Jundee
Fortis' Jundee Project lies in the northern part of the Yandal Belt, an Archaean NNW striking greenstone succession flanked by Archaean aged granitoids. The belt hosts several major gold deposits including the Jundee-Nimary deposits (>7Moz Au) and the Bronzewing Deposit (>2Moz Au). The northern part of the Fortis? Jundee project area lies six km southwest of the established Jundee-Nimary Gold Mine which has produced in excess of 5 million ounces of gold from open pit and underground operations since 1995. A number of other smaller gold deposits lie several kilometres to the east of Fortis? Jundee project including Elliot, Area7, Henry Ward and Gourdis-Vause which have been previously mined as small open pit operations. The geology of the project area is dominated by tholeiitic and high magnesium basalts, cherts and banded iron formations of the Moilers mafic sequence in the west, by dacitic to andesitic volcanics and volcaniclastic rocks interbedded with basalts and ferriginous cherts of the Nimary felsic sequence in the central parts, and by the ultramafics, high magnesium basalts, tholeitic basalts, interbedded sediments, layered dolerite sills and dacitic to granodioritic porphyry intrusions of the Jundee mafic sequence in the east.

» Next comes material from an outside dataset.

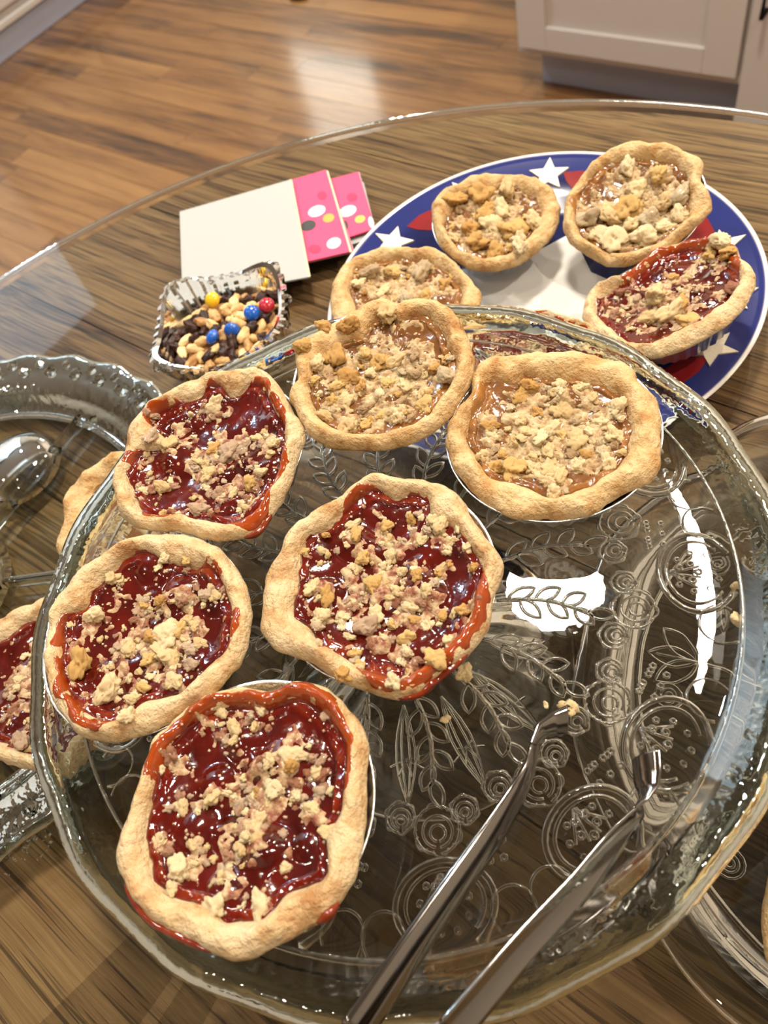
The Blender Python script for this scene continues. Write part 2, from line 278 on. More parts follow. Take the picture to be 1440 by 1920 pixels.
PIX = {
'p1': ([(694,552),(721,546),(747,560),(779,544),(816,552),(847,568),(863,589),(874,615),(884,647),(887,678),(874,715),(858,742),(837,773),(805,800),(758,821),(715,831),(657,831),(610,829),(578,810),(557,779),(546,752),(531,731),(528,723),(552,715),(552,689),(544,657),(552,631),(583,615),(610,594),(652,578)],
 [(578,699),(573,731),(589,768),(626,794),(668,813),(705,810),(752,794),(794,773),(816,742),(847,705),(858,673),(837,641),(826,604),(800,578),(768,578),(747,594),(721,578),(689,589),(678,620),(647,626),(615,641),(583,668)],
 [(726,578,25),(652,610,25),(604,612,22),(620,655,25),(589,670,21),(705,660,25),(694,678,22),(736,657,21),(837,694,27),(647,689,22),(626,705,20),(668,705,18),(647,787,19),(604,768,16),(773,657,20),(773,684,17),(721,699,18),(752,705,17),(784,721,16),(705,726,17),(747,742,16),(678,747,17),(710,763,15),(794,747,17),(742,773,14),(678,784,14),(583,705,15),(568,647,22),(641,731,15),(615,736,15),(810,673,15),(678,647,17)]),
'p2': ([(932,649),(958,663),(974,652),(1011,644),(1064,647),(1101,647),(1143,657),(1180,668),(1196,684),(1193,705),(1222,715),(1238,736),(1243,784),(1240,837),(1243,863),(1222,889),(1185,905),(1143,926),(1111,953),(1058,958),(1006,958),(958,961),(921,937),(879,905),(847,863),(831,816),(837,779),(858,747),(884,726),(879,694),(900,663)],
 [(921,699),(958,710),(984,689),(1027,694),(1074,694),(1127,705),(1169,726),(1180,752),(1185,794),(1180,831),(1153,868),(1106,900),(1069,908),(1037,929),(1011,911),(979,895),(937,889),(905,874),(889,837),(874,816),(874,784),(884,747),(889,715)],
 [(990,707,22),(974,723,18),(1048,705,13),(1090,710,20),(1006,752,17),(1053,752,20),(1111,731,13),(1159,752,20),(1032,784,24),(984,794,20),(958,816,17),(916,779,15),(921,800,13),(1079,805,22),(1027,826,20),(1069,831,17),(958,863,26),(926,863,21),(1027,858,21),(995,837,19),(1106,789,17),(1127,773,17),(1153,800,22),(1143,853,17),(1127,831,15),(905,842,13),(1048,879,19),(1085,858,17),(974,768,15),(995,863,15),(1037,913,16),(1053,794,16),(1011,805,16),(1101,831,16),(942,837,15),(1079,768,15)]),
'p3': ([(333,711),(375,694),(429,682),(471,675),(500,686),(517,711),(538,748),(558,778),(569,807),(554,840),(546,873),(525,923),(500,957),(479,990),(454,998),(400,1003),(363,994),(325,984),(275,984),(242,978),(217,957),(208,928),(200,890),(208,869),(225,857),(221,840),(227,807),(229,790),(250,773),(271,748),(308,736)],
 [(279,753),(317,744),(363,736),(388,703),(408,707),(421,730),(454,719),(475,694),(504,703),(510,732),(533,757),(538,778),(525,798),(542,840),(546,861),(513,907),(500,957),(471,994),(442,986),(417,969),(367,965),(308,969),(267,969),(246,928),(233,882),(221,853),(233,838),(271,840),(317,819),(292,798),(258,786)],
 [(392,744,19),(350,767,10),(283,769,12),(292,898,19),(363,940,19),(308,823,21),(283,819,19),(417,828,21),(388,823,17),(442,819,15),(458,890,19),(483,873,15),(379,873,15),(508,819,17),(500,840,10),(396,907,15),(429,911,12),(300,959,10),(450,936,10),(358,848,10),(258,907,12),(471,803,10),(267,873,8)]),
'p4': ([(233,1003),(267,992),(317,990),(354,994),(396,1011),(425,1040),(446,1073),(458,1102),(463,1132),(460,1178),(450,1223),(421,1257),(396,1290),(350,1318),(305,1345),(270,1368),(225,1380),(185,1385),(150,1378),(120,1358),(95,1325),(80,1290),(74,1240),(76,1190),(80,1150),(95,1110),(120,1080),(150,1050),(190,1025)],
 [(250,1018),(275,1022),(290,1040),(330,1045),(360,1060),(390,1040),(415,1055),(420,1085),(415,1115),(430,1135),(455,1140),(445,1180),(425,1215),(395,1225),(370,1250),(350,1275),(320,1300),(270,1300),(240,1320),(215,1345),(180,1375),(140,1368),(128,1345),(120,1318),(95,1305),(100,1265),(100,1240),(95,1210),(95,1170),(115,1140),(150,1135),(160,1095),(185,1075),(210,1050)],
 [(163,1142,28),(135,1235,32),(185,1285,30),(300,1180,26),(290,1210,26),(320,1165,20),(270,1180,20),(375,1105,20),(330,1115,18),(290,1115,16),(225,1205,20),(350,1160,13),(240,1345,22),(320,1270,17),(350,1240,12),(200,1075,13),(300,1040,15),(345,1045,13),(265,1225,18),(310,1225,18),(235,1300,16),(255,1280,14),(255,1120,13),(345,1200,13),(395,1110,13)]),
'p5': ([(698,871),(738,883),(785,885),(839,901),(868,923),(879,952),(904,988),(929,1021),(946,1046),(933,1086),(922,1114),(915,1165),(893,1201),(857,1234),(814,1266),(785,1295),(756,1304),(713,1300),(677,1288),(641,1273),(604,1248),(568,1228),(532,1219),(496,1201),(478,1172),(482,1129),(487,1093),(491,1057),(518,1031),(525,999),(550,974),(579,948),(622,927),(659,901)],
 [(648,923),(677,903),(713,907),(734,927),(767,909),(807,923),(796,956),(850,974),(886,1017),(911,1064),(920,1111),(911,1165),(875,1216),(821,1262),(774,1295),(731,1299),(691,1284),(669,1255),(655,1230),(630,1230),(597,1216),(583,1183),(568,1165),(538,1147),(547,1107),(554,1057),(568,992),(604,981),(633,959)],
 [(655,970,18),(662,992,16),(716,970,20),(720,995,14),(821,974,22),(807,966,13),(781,999,11),(673,1031,20),(659,1049,16),(724,1028,16),(695,1082,25),(680,1158,27),(695,1140,18),(727,1154,14),(579,1093,24),(604,1107,18),(594,1147,20),(590,1165,16),(633,1143,14),(864,1136,18),(825,1140,12),(763,1125,18),(778,1067,14),(817,1057,14),(745,1053,14),(796,1100,16),(872,1017,12),(886,1053,12),(839,1042,9),(738,1279,20),(817,1237,18),(756,1183,16),(760,1212,15),(659,1216,16),(641,1262,16),(597,1208,14),(565,1024,13),(604,1024,11),(604,992,11),(767,959,11),(713,1187,11),(836,1194,13),(734,1093,16),(771,1147,14),(785,1118,14),(669,1237,11),(763,1255,11),(691,1197,14),(655,1111,11),(857,984,9),(832,1010,9)]),
'p6': ([(424,1283),(458,1278),(502,1289),(536,1270),(574,1266),(608,1281),(638,1308),(664,1338),(682,1371),(684,1401),(679,1465),(679,1502),(675,1540),(671,1589),(660,1634),(634,1679),(604,1720),(555,1742),(518,1765),(472,1788),(435,1801),(405,1791),(360,1772),(311,1746),(274,1728),(244,1698),(225,1668),(210,1634),(202,1596),(210,1566),(229,1518),(248,1465),(259,1420),(278,1379),(308,1349),(349,1311),(390,1292)],
 [(356,1315),(390,1296),(442,1296),(502,1292),(536,1274),(574,1270),(608,1285),(638,1315),(652,1349),(668,1390),(664,1435),(649,1484),(626,1529),(596,1559),(604,1596),(613,1634),(585,1652),(536,1664),(510,1682),(499,1716),(458,1724),(405,1735),(401,1705),(349,1686),(304,1679),(281,1652),(266,1622),(259,1578),(255,1559),(274,1502),(270,1465),(266,1428),(285,1390),(330,1345)],
 [(311,1412,21),(405,1330,16),(480,1322,14),(428,1356,19),(428,1379,13),(465,1352,14),(540,1405,21),(532,1428,19),(495,1420,17),(386,1484,15),(326,1506,18),(322,1619,24),(390,1698,21),(472,1694,27),(465,1532,19),(442,1559,16),(412,1596,14),(401,1638,10),(502,1465,21),(540,1480,17),(574,1506,18),(608,1472,11),(581,1435,11),(578,1409,8),(608,1551,17),(442,1589,11),(345,1611,11),(345,1578,12),(472,1562,14),(420,1480,11),(566,1386,9),(281,1574,9),(442,1446,9),(368,1502,8),(488,1488,15),(465,1472,12)]),
'p7': ([(616,567),(620,520),(635,491),(676,467),(717,456),(752,456),(792,459),(816,456),(845,473),(868,497),(892,526),(906,543),(897,567),(880,596),(833,631),(746,648),(664,631),(626,602)],
 [(664,491),(705,479),(757,473),(804,479),(845,502),(868,532),(862,567),(833,602),(746,613),(670,578),(652,532)],
 [(693,502,26),(734,497,19),(787,497,23),(833,520,15),(763,543,22),(717,532,22),(798,537,16),(670,520,18)]),
'p8': ([(880,322),(909,315),(950,319),(985,319),(1014,327),(1043,351),(1052,380),(1049,409),(1037,432),(1008,462),(973,485),(927,497),(880,494),(851,476),(822,450),(810,409),(807,374),(822,351),(851,339)],
 [(845,386),(862,357),(909,345),(962,339),(1008,357),(1017,386),(1002,421),(973,450),(950,470),(903,473),(868,467),(845,444),(827,415)],
 [(950,345,24),(903,357,24),(921,409,26),(880,415,24),(962,421,24),(927,462,24),(973,438,22),(1002,409,22),(892,444,22),(938,380,22),(851,368,19),(973,467,18),(909,383,19),(851,438,13)]),
'p9': ([(1160,260),(1183,253),(1218,257),(1247,255),(1277,269),(1317,287),(1320,310),(1312,327),(1335,357),(1338,380),(1312,409),(1288,432),(1253,462),(1212,479),(1172,491),(1137,491),(1102,473),(1067,450),(1052,421),(1055,386),(1061,357),(1084,327),(1113,292),(1137,272)],
 [(1067,374),(1096,339),(1125,304),(1160,290),(1218,287),(1271,298),(1288,327),(1294,368),(1288,409),(1253,438),(1218,456),(1160,467),(1113,456),(1084,427)],
 [(1177,304,19),(1230,319,22),(1195,345,24),(1177,374,26),(1242,368,23),(1271,357,23),(1142,392,23),(1102,403,26),(1148,438,28),(1207,438,26),(1218,403,22),(1242,415,19),(1271,392,19),(1183,409,22),(1113,432,18)]),
'p10': ([(1102,537),(1125,526),(1160,520),(1183,497),(1230,462),(1271,444),(1323,441),(1382,450),(1387,473),(1411,485),(1417,514),(1399,555),(1364,590),(1317,619),(1271,642),(1218,657),(1172,654),(1137,637),(1107,613),(1087,584),(1090,561)],
 [(1113,549),(1160,526),(1177,497),(1230,465),(1300,444),(1376,453),(1387,473),(1387,514),(1358,555),(1312,590),(1265,613),(1218,637),(1172,631),(1142,602),(1113,578)],
 [(1352,456,23),(1329,465,15),(1364,470,18),(1259,502,13),(1230,543,29),(1253,572,26),(1212,578,22),(1160,532,13),(1148,572,13),(1189,543,12),(1288,584,18),(1376,532,18),(1271,555,20)]),
'p11': ([(850,640),(880,605),(950,578),(1010,572),(1080,590),(1130,612),(1150,650),(1135,700),(1080,740),(1000,760),(920,745),(870,700)],
 [(870,650),(900,612),(950,586),(1010,580),(1070,600),(1120,620),(1125,655),(1115,700),(1060,725),(1000,735),(930,720),(890,690)],
 [(1030,592,12),(940,640,16),(905,640,14),(1080,660,14),(985,660,14),(900,610,10)]),
'p12': ([(210,838),(180,855),(150,880),(120,905),(108,930),(110,960),(105,990),(90,1010),(100,1035),(125,1060),(180,1085),(250,1095),(330,1075),(385,1030),(405,970),(395,910),(350,860),(280,835)],
 [(210,868),(165,905),(150,950),(140,1000),(170,1045),(250,1065),(320,1045),(360,1000),(370,950),(350,900),(290,868)],
 [(190,960,16),(200,1010,14),(170,980,12)]),
'p13': ([(0,1150),(40,1128),(95,1103),(140,1115),(190,1160),(215,1250),(200,1350),(150,1425),(75,1445),(40,1435),(0,1425),(-60,1400),(-110,1340),(-125,1270),(-90,1200),(-40,1165)],
 [(0,1190),(30,1160),(75,1150),(120,1150),(165,1180),(190,1250),(180,1340),(140,1400),(70,1415),(20,1400),(-40,1370),(-90,1320),(-100,1260),(-60,1210)],
 [(55,1208,12),(20,1262,14),(17,1282,12),(30,1388,20),(50,1300,15),(55,1230,12),(90,1250,10),(45,1340,12),(10,1320,12),(75,1320,12),(120,1390,14),(150,1250,14),(140,1310,13)]),
}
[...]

The bulk of historic exploration work on the Jundee project area has targeted gold mineralisation, with most work focussed on the Jundee mafic sequence rocks. Previous explorers have completed extensive shallow RAB drilling on 640m spaced lines or less, covering the majority of the project area. However some of this drilling may have been too shallow (ie not successfully testing saprolite or bedrock) or too wide spaced and thus not effective. Drilling has identified a number of geochemical targets that require further work to evaluate. In addition there are a number of structural and conceptual targets that warrant further testing. The stratigraphy of the project area is poorly understood and further work to interpret this may enhance prospectivity.
There is potential within the Jundee project area for polymetallic Volcanic Hosted Massive Sulphide deposits (VHMS). Reconnaissance exploration programmes were carried out in the late 1970s and early 1980s targeting this style of mineralisation. However since the discovery of the world class Jundee-Nimary Gold project in the 1990s, the major focus of exploration and the vast majority of work completed in the area has been exploring for gold. More recently Aragon Resources carried out limited exploration around the Popes Bore area (using IP and EM geophysical techniques) targeting VHMS style mineralisation. The Nimary felsic sequence appears to have some similarities to the lithologies hosting the Jaguar and Teutonic Bore VHMS deposits which lie 200km to the south. The Jaguar/Teutonic Bore deposits are hosted within andesitic to basaltic submarine volcanics underlain by a large rhyolite body. Similar lithological associations appear to be present within the Nimary Felsic sequence.